En el caso que nos ocupa, la crisis económica, la cosa se complica aún más por la necesaria imbricación de la lógica económica a la de la política. Desde la revolución conservadora de los setenta, la economía no ha dejado de reivindicar su autonomía respecto de la política como la misma condición de posibilidad de su eficacia. Pero una vez agotado el modelo, no sabemos ya cómo enmendarlo echando mano del viejo paradigma intervencionista. Entre otras razones, porque el mercado se ha expandido ya fuera de las fronteras, mientras que la política sigue siendo tozudamente local. También porque, aun sabiendo cómo atajar la crisis, la naturaleza de la decisión política obliga a pensar más allá de puros criterios de eficacia técnico-económica. Es responsable de la "gestión de los sacrificios sociales"; debe atender, sobre todo en tiempos de escasez, a toda la constelación de intereses, muchos de ellos contrapuestos, que hacen acto de presencia en cada sociedad. Y todo Estado, a su vez, no puede dejar de considerar sus intereses particulares, lo cual hace endiabladamente difícil -como vemos en la UE- llegar a los imprescindibles acuerdos supra y trasnacionales.

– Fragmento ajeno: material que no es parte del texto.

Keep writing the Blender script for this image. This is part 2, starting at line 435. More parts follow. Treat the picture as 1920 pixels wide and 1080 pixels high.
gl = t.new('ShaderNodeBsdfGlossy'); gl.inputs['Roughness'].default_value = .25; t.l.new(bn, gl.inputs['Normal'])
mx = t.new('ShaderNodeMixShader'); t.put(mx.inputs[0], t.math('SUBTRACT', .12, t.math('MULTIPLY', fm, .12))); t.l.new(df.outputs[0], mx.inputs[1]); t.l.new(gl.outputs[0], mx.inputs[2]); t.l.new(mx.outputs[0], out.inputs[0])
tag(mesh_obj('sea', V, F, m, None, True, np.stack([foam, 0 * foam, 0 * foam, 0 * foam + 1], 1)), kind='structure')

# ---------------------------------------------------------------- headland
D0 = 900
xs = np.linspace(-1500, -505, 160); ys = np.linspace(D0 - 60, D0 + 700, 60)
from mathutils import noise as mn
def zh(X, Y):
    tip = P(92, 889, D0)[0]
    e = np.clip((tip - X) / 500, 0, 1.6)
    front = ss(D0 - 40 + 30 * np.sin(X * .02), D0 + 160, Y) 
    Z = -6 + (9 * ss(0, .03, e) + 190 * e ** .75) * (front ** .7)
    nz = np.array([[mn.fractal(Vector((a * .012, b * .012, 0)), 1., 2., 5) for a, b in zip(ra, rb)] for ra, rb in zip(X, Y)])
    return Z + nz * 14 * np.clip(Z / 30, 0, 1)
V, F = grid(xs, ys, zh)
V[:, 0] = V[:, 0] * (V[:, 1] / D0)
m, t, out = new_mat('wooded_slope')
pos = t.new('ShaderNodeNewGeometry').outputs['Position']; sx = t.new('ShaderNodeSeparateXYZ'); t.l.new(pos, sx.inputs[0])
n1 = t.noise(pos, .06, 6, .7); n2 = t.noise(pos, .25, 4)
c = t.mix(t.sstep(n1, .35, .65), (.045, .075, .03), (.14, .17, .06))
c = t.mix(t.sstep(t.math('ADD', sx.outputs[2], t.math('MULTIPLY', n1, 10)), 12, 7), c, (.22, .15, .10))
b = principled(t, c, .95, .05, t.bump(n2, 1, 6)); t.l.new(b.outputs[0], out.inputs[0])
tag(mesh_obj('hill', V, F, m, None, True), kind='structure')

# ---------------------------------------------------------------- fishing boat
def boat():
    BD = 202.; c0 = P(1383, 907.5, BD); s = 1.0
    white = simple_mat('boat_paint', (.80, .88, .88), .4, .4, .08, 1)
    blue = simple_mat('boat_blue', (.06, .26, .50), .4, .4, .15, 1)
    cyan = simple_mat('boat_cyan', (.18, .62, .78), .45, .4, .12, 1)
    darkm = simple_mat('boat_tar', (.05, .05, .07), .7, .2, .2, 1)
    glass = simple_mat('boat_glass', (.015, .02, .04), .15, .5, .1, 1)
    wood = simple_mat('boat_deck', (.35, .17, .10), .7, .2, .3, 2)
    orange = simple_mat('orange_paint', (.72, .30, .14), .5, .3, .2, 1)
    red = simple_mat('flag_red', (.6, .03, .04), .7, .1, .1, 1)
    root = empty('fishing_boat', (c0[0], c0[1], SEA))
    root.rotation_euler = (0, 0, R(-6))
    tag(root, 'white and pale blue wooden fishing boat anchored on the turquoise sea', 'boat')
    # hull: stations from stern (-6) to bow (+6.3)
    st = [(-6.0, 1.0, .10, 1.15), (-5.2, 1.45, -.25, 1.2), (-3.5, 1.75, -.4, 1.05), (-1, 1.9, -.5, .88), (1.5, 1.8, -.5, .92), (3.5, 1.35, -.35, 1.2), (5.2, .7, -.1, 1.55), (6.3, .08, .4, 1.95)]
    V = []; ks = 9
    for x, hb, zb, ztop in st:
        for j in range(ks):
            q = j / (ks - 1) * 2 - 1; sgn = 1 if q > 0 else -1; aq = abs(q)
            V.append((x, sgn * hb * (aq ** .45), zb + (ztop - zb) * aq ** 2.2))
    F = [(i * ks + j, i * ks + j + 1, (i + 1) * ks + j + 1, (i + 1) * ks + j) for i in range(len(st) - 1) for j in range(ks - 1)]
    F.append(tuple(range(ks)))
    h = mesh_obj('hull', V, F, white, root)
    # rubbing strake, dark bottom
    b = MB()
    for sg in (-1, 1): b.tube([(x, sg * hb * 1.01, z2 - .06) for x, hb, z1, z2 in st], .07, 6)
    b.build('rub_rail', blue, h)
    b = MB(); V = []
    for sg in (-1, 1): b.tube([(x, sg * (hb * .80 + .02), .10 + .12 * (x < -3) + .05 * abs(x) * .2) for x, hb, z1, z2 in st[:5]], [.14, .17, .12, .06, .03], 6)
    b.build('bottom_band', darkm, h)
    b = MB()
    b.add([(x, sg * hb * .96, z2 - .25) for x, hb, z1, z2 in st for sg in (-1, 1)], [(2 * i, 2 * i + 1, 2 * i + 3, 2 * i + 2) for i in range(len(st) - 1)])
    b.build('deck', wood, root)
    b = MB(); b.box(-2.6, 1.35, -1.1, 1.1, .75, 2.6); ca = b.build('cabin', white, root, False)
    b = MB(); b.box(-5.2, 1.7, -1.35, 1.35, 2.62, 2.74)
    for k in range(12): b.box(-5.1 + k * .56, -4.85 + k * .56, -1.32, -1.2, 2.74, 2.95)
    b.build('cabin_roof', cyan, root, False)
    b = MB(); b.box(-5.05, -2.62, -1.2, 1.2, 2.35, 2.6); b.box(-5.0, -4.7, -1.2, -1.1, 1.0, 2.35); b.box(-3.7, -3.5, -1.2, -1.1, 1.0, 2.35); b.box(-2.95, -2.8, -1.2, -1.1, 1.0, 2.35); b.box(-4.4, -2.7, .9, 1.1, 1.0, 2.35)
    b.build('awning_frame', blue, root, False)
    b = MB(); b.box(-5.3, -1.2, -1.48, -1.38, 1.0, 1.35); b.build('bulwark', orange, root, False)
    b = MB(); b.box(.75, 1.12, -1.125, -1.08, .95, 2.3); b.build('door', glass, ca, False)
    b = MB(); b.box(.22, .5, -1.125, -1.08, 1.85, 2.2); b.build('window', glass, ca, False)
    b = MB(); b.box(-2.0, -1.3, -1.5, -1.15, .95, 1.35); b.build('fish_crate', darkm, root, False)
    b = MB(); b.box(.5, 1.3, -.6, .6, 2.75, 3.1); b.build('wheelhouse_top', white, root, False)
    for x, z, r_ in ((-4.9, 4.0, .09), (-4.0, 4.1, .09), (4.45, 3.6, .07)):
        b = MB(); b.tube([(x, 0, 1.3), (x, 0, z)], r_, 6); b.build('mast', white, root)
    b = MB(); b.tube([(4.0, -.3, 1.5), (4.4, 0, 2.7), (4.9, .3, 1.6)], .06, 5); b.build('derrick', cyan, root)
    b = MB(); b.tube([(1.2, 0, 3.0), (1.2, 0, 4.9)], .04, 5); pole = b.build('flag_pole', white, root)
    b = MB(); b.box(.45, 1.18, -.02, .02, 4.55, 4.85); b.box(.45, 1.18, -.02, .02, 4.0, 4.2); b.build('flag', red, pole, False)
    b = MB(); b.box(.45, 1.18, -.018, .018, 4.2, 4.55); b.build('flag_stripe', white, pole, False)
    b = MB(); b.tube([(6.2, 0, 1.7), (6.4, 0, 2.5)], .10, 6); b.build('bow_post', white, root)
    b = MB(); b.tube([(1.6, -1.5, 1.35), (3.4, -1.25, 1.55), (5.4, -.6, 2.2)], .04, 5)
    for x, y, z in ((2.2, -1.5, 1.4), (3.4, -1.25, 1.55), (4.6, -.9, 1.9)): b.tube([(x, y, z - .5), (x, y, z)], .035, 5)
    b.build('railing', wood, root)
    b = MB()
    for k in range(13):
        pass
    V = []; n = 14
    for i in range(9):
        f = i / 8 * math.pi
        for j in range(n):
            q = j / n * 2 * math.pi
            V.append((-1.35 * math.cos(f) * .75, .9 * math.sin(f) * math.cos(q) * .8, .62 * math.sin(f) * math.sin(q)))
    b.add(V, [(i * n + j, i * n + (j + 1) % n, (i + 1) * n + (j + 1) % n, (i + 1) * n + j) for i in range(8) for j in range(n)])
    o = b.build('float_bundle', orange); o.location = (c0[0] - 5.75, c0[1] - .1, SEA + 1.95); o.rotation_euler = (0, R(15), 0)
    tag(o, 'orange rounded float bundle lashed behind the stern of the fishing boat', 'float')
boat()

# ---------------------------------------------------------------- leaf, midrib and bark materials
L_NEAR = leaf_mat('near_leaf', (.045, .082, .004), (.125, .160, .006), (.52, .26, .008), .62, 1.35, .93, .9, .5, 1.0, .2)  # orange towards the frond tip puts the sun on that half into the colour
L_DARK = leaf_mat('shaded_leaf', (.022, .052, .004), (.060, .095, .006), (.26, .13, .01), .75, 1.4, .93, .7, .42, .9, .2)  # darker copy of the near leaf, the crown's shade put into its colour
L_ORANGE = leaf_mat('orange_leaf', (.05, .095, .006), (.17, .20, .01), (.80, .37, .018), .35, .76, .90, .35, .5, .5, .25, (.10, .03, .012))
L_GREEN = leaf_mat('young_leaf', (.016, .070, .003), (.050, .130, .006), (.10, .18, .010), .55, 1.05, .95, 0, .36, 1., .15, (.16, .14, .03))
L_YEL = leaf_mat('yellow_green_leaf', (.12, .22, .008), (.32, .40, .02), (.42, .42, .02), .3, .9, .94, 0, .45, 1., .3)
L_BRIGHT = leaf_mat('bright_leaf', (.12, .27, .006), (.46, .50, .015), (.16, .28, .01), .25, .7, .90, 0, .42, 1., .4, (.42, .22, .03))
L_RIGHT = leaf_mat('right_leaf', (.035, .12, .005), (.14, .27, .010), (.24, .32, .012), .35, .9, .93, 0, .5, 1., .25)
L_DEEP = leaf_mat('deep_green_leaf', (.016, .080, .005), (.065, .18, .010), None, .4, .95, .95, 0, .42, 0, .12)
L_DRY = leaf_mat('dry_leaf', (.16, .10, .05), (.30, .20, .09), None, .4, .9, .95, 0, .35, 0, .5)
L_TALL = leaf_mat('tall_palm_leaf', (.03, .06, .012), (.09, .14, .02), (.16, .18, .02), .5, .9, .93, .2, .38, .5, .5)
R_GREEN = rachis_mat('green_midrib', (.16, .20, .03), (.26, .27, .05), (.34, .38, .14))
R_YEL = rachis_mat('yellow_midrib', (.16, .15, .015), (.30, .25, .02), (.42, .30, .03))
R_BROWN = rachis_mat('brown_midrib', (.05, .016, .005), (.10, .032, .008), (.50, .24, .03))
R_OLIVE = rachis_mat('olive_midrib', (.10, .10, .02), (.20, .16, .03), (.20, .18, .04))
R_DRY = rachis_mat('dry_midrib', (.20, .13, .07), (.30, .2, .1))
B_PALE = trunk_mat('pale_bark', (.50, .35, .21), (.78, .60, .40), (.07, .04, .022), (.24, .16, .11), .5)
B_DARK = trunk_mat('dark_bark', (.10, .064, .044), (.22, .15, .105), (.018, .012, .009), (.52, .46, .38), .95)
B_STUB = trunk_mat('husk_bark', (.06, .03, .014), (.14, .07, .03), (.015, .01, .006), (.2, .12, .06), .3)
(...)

Al problema de la infra-comprensión de los problemas se une así la difícil gestión de la conflictividad asociada a todo lo político. Y de esta forma accedemos ya a la moraleja. Cuanto más cohesionada esté una sociedad y su clase política, más capacidad tendrán también sus dirigentes para exigir sacrificios y buscar soluciones. Sorprende, por tanto, la instrumentalización partidista que hace la oposición de nuestros males colectivos. Algunos incluso parecen deleitarse morbosamente en recitar la letanía del sufrimiento de todos. Les consta de sobra que ellos tampoco tienen remedios mágicos, que nuestra interdependencia económica limita nuestra capacidad de acción, que nadie de nuestro entorno ha visto la luz. Y que, por tanto, no hay respuestas fáciles que estén listas para ser aplicadas. Se saben parte de la solución, pero la boicotean en nombre de las inciertas ventajas de la política pequeña. Están jugando con fuego. Cuando pintan bastos, a los ciudadanos les gusta ver a sus representantes unidos, aunque sólo sea en la resolución de los problemas más graves. Encontrar el necesario equilibrio entre la confrontación y el consenso es lo que acaba por distinguir a las democracias avanzadas de las que no lo son.
Fernando Vallespín es Catedrático de Ciencia Política en la Universidad Autónoma de Madrid.